05 July 2018, The Tablet

Lay Italian journalist to head up comms dicastery


Paulo Ruffini has experience in radio, print and television along with managerial experience inside a Church media organisation.


Lay Italian journalist to head up comms dicastery

Pope Francis Pope Francis has named Italian journalist Paolo Ruffini as his new Prefect of the Dicastery for Communications
Photo: Evandro Inetti via ZUMA Wire

Pope Francis has named Italian journalist Paolo Ruffini as his new Prefect of the Dicastery for Communications, making him the first layman to lead a Vatican department. 

Ruffini, 62, who has been the Director-General of the Italian bishops’ television station TV2000 since 2014, succeeds Mgr Dario Vigano, who resigned earlier this year following a furore over the selective release of a letter from Benedict XVI. 

While Mgr Vigano was an expert in film and cinematography, the new prefect is a journalist with experience in radio, print and television along with managerial experience inside a Church media organisation. 

As well as running TV2000 Ruffini has worked in secular newsrooms such as for newspaper Il Messaggero and the Italian state broadcaster RAI which will sit well alongside an instinctive understanding of the Church’s bureaucracy. Born in Palermo, Sicily, on 4 October – the feast of the Pope’s namesake St Francis of Assisi – he is the great-nephew of a cardinal, Ernesto Ruffini, and son of Attilio, a Christian Democrat politician. 

The new prefect’s big task will be to push forward with reforms of the Vatican’s media operation, a process which started with Lord (Chris) Patten’s 2014 review of communications and its implementation of his proposals. 

This has seen a streamlining of Vatican content onto three channels: Vatican news, Vatican media and Radio Vaticana (Italy only), and a new focus on multimedia and video reporting. Ruffini’s big challenge, however, will be one of managing personnel and ensuring the large, mainly lay staff are onboard with the changes.

The decision to appoint an experienced journalist to run the new department shows a willingness by the Latin American Pope commitment to reform of communications and a belief that lay expertise is needed in the Vatican. 

In a recent interview with Reuters, Francis said he had initially wanted to appoint a woman to lead the communications body when it was established in 2015, and has no problem in appointing non-ordained men or women to departments in the Vatican that don’t have “jurisdiction” in terms of the sacramental-ministry reserved to priests. 

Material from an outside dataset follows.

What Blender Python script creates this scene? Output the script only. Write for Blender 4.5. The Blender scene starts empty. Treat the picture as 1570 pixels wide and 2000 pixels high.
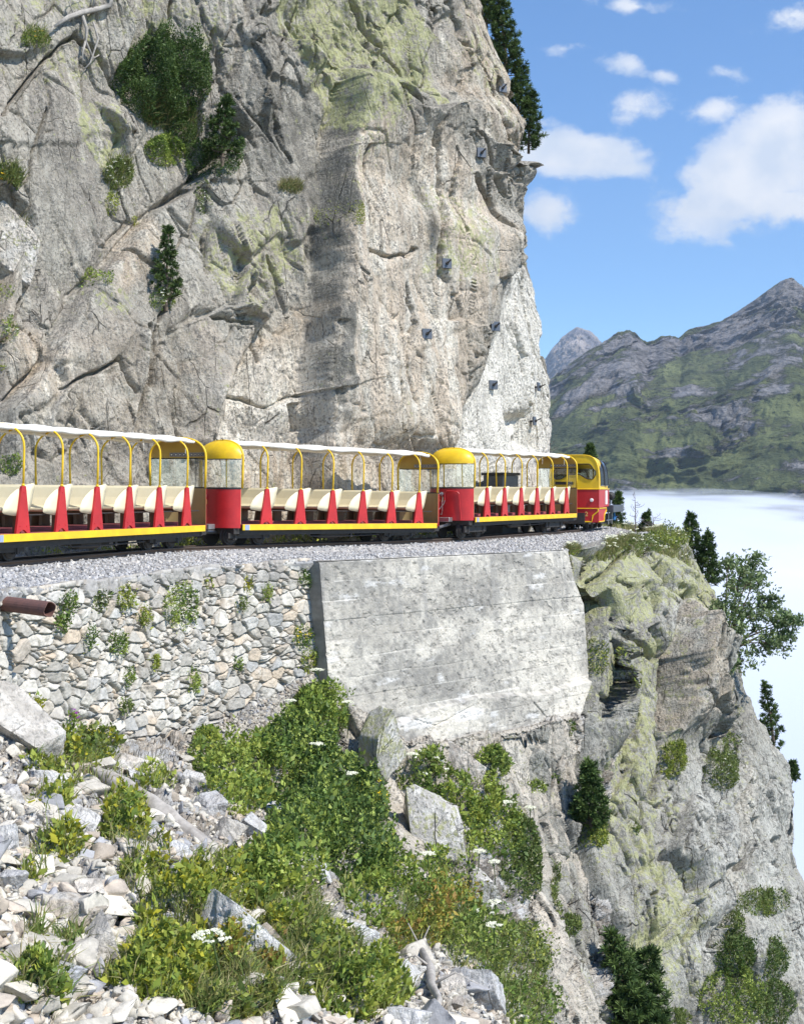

Along with overseeing Holy See’s own media, Ruffini will be required to think strategically about communications for the papacy and how to make Francis’ message heard globally.

The role will require a delicate, and diplomatic balancing act: the Pope is a global superstar who regularly makes headlines, but he does not have a “personal spokesman” and is known for sometimes personally arranging his interviews.

While some may wonder whether Ruffini’s CV is too Italian-centric for a culturally diverse media job where the Anglo-Saxon media plays a strong role in defining the narrative, he will work closely with Greg Burke, the Director of the Holy See Press Office, a former Fox News journalist from the United States. 

Burke, and his deputy Paloma García Ovejero, are on the front line of media management answering queries from journalists and, like the communications department, sit underneath the Holy See’s Secretariat of State in the Roman Curia hierarchy. 

Mgr Vigano, previously director of the Vatican’s Television Centre, resigned four months ago after it turned out that a photography of a letter written by Benedict XVI had been blurred and selectively released to the media. While the Milanese priest stepped down as prefect in order to prevent any “delay, damage or block” to ongoing reforms, Mgr Vigano remains as the “assessore” of the department. 

Set up in 2015 as a communications secretariat on 25 June 2018, the Pope ruled it would be a “dicastery” making it an official division of the Roman Curia and giving it oversight over all Vatican media from the publishing house, television channel and the “L’Osservatore Romano” newspaper.